District Court Concludes That Failure to Provide Adequate Electrical Service Cannot Support an ATS Claim, and States That a U.S. Corporation is not Liable Under the ATS For Activities of a Subsidiary in Cameroun, Even Though Parent Profited From Alleged Conduct

The World in U.S. Courts: Summer 2014 - Alien Tort Statute (ATS)/Torture Victims Protection Act (TVPA)/Victims of Trafficking and Violence Protection Act (VTVPA)/Foreign Sovereign Immunity Act (FSIA)

William v. AES Corp., U.S. District Court for the Eastern District of Virginia, June 26, 2014

A class comprised of all citizens and residents of Cameroun sued AES, a U.S. power generation holding company, and its Cameroun subsidiary under the ATS for injuries allegedly suffered as a result of the provision of poor electrical service in Cameroun.

AES was dismissed because the plaintiffs had alleged no facts that allowed conduct of the Cameroun subsidiary to be imputed to its parent on a theory that the two companies were “alter egos” of one another.

As to the subsidiary, the District Court in Virginia concluded that the claims alleged did not rise to the level of violations of international law so as to generate a right of recovery.
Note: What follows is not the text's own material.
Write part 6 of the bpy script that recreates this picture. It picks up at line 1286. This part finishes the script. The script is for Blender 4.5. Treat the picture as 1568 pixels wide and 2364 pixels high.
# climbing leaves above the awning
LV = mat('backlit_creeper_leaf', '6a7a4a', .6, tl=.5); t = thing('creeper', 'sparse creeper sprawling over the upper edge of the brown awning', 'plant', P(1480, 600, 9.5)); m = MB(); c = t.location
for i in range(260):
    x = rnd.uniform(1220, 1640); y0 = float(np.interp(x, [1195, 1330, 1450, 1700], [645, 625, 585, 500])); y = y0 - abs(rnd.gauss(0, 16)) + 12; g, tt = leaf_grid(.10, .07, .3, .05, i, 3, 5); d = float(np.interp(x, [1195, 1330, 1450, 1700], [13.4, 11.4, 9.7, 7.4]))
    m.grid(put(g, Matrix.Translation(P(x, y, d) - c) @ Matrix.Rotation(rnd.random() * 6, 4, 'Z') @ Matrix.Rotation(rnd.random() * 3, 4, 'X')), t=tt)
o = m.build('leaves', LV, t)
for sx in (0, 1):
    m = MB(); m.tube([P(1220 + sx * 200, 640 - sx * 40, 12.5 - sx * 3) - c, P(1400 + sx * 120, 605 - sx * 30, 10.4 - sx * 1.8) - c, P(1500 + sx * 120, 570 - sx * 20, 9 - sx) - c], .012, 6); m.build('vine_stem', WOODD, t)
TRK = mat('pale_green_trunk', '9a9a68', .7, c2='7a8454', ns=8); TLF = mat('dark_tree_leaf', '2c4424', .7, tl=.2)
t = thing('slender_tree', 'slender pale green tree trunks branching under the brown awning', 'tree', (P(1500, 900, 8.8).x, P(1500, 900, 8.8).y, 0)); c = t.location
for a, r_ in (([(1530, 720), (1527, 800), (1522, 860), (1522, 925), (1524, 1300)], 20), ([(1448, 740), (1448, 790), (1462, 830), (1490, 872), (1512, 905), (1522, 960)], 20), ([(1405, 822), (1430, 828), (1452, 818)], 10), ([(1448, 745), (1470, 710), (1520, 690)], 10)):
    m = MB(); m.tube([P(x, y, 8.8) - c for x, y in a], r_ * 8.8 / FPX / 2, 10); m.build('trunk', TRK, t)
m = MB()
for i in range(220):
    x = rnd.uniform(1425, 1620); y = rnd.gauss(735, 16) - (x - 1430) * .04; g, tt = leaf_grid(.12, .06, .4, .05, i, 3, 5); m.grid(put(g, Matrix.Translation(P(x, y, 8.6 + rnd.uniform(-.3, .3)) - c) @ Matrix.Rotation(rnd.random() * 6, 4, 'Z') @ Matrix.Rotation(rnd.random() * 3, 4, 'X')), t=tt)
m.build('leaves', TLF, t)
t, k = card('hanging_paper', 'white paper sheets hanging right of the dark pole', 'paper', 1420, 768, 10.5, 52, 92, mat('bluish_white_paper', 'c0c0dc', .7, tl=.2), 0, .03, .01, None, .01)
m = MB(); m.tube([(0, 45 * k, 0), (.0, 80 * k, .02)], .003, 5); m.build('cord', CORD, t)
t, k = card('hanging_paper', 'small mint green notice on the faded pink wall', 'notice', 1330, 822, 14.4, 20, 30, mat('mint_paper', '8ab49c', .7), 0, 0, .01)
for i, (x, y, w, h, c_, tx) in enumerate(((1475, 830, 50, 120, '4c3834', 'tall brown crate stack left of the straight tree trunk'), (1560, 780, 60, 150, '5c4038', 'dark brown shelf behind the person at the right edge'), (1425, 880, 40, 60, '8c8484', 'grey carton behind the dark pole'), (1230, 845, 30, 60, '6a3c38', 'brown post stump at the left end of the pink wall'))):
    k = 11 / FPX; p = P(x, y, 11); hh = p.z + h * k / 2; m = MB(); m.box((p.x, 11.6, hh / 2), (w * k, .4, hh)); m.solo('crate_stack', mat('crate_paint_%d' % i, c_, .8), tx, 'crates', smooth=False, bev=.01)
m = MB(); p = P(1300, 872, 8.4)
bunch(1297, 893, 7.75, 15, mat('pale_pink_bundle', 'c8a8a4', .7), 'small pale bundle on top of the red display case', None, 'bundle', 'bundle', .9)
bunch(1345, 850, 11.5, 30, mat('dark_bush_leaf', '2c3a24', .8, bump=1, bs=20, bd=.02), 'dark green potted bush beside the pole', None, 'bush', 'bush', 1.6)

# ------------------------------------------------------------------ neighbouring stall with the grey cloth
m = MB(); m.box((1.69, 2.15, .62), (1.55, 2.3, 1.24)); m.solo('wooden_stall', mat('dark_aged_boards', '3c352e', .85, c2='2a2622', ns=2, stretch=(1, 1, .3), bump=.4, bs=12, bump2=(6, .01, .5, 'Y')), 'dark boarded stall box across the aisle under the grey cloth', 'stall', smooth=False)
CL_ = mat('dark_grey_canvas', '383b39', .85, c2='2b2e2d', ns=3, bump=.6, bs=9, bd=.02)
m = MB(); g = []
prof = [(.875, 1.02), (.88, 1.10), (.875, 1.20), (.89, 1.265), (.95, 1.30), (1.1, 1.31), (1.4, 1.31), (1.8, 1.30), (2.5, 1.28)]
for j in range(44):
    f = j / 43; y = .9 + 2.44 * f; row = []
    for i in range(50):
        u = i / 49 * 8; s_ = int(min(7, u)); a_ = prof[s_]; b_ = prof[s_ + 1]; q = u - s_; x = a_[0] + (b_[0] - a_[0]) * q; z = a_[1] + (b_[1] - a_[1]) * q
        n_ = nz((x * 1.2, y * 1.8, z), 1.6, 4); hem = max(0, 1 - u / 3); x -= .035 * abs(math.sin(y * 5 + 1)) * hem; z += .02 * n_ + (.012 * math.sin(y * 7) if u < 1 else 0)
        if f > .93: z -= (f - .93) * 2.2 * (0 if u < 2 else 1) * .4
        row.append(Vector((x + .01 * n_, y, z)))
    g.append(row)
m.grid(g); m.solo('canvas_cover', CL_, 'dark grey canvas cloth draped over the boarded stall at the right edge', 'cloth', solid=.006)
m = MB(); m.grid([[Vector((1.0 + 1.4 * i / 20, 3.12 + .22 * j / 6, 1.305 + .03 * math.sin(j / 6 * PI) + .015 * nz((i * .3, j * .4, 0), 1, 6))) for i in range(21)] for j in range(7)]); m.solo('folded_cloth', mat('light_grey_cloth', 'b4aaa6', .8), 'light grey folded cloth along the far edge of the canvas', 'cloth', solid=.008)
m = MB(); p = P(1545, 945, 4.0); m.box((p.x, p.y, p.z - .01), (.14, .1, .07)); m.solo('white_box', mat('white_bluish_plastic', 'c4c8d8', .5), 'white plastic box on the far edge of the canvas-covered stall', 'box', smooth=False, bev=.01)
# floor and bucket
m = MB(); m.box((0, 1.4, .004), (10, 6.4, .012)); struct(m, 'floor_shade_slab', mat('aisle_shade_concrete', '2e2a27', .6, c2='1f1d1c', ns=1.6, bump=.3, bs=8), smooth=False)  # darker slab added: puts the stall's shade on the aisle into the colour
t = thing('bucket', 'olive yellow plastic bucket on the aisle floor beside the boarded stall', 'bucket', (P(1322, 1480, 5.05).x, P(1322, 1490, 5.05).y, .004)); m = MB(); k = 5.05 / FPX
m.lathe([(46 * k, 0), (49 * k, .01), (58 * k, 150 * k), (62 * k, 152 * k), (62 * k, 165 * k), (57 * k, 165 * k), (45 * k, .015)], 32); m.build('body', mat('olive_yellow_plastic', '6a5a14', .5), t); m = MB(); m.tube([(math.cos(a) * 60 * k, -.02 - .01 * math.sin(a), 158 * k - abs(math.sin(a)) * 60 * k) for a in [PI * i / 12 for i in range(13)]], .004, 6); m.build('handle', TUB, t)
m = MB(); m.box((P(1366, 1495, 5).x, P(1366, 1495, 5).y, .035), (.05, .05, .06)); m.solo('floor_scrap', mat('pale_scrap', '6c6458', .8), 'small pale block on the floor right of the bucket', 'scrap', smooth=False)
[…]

The plaintiffs alleged that the deprivation of reliable electrical service constituted the requisite “cruel, inhuman, and degrading treatment,” but the Court found that this standard required that a defendant be alleged to have engaged in “intentional, targeted persecution” of the defendant, which conduct was not alleged. In so ruling, the Court recognized that policy considerations militated against recognizing a new and actionable violation of international law based on a presumed right to regular electrical service.

In dictum, the Court also concluded that the complaint alleged “purely extraterritorial conduct,” and that the mere presence of AES as a U.S. corporation was insufficient to establish the requisite domestic U.S. action, even where it may have received profit from its subsidiary’s activities. The Court also indicated, in dictum, that it believed that liability under the ATS could apply to corporations.